4. Once the Company is public, the Nomad is now responsible for putting out your press releases. Have an earning miss release to put out? Fax it to the i-banker at the Nomad to read, edit, consent and issue. Have a material acqusition to laud? Fax it to the fellow/gal that might not have been advising you (ie., no fee) on the exciting transaction. And if your draft release should get mislaid at the fax machine, send it again. How’s that for confidential? If big firms can lose data files between cities, or fax confidential info to foreign scrap yards, how long before a top secret fax gets mislaid?
5. While it might not have been your goal when you marketed all over Europe, Canadian institutional money managers are still allowed to buy your AIM IPO shares. Even if the stock is only going to be listed on the AIM. As long as you planned to sell most of your shares overseas, you don’t need to file a prospectus with your local regulator. And even if more than half the deal winds up in Canadian hands, there’s still no prospectus required.
6. The most incredible thing of all is that — for competitive reasons — several local investment banks have been forced to set up shop in the U.K. as Nomads, even though they’re responsible for regulating their prospective client base as a result. The dicotomy is incredible. A Canadian research analyst at, for example, a bank-owned dealer isn’t allowed to go to lunch with his own i-bankers unless a compliance lawyer is present; and that analyst certainly can’t be involved in marketing an IPO. If that analyst has lunch with the client’s CEO in the lead up to the IPO some dealers won’t allow that analyst to cover the Company going forward. Yet a U.K.-based research analyst working for the same Canadian parent institution puts out a note during IPO marketing, complete with projections based (undoubtedly) on lengthly discussions with the client involved.
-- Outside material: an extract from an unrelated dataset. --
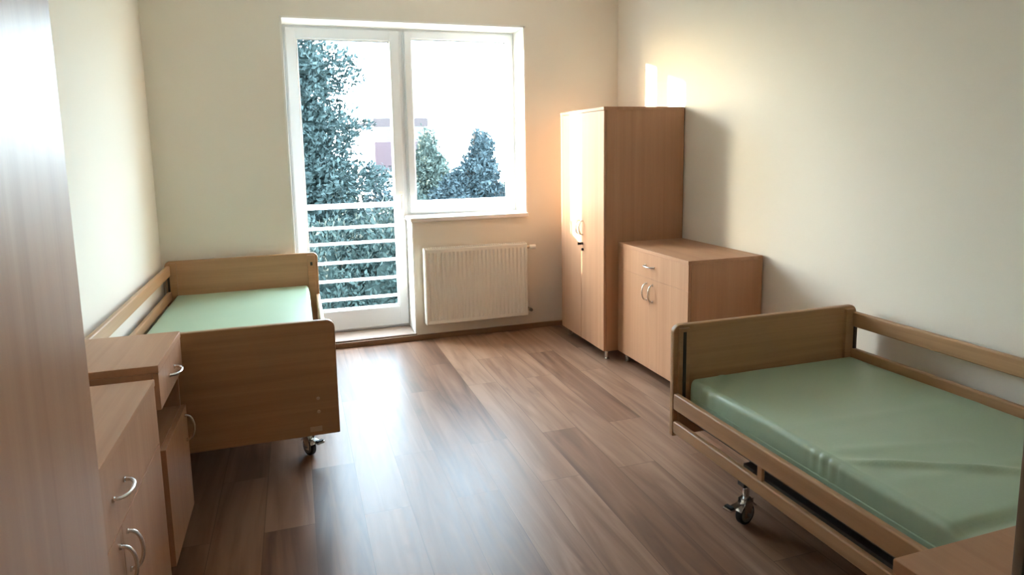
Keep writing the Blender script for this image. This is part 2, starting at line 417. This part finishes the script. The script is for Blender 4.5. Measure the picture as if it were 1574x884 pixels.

A different planet than the local scene for sure.
As with the tech bubble of 2000, the ability to move your Fortune 500 corporate HQ to Bermuda in 2002 to avoid paying U.S. tax, the 2004 off-balance sheet strategies of Bulge Bracket Wall Street firms involving Nigerian barges, and the Income Trust party of 2003-06…this unsustainable model will also come to an end in its current unregulated form.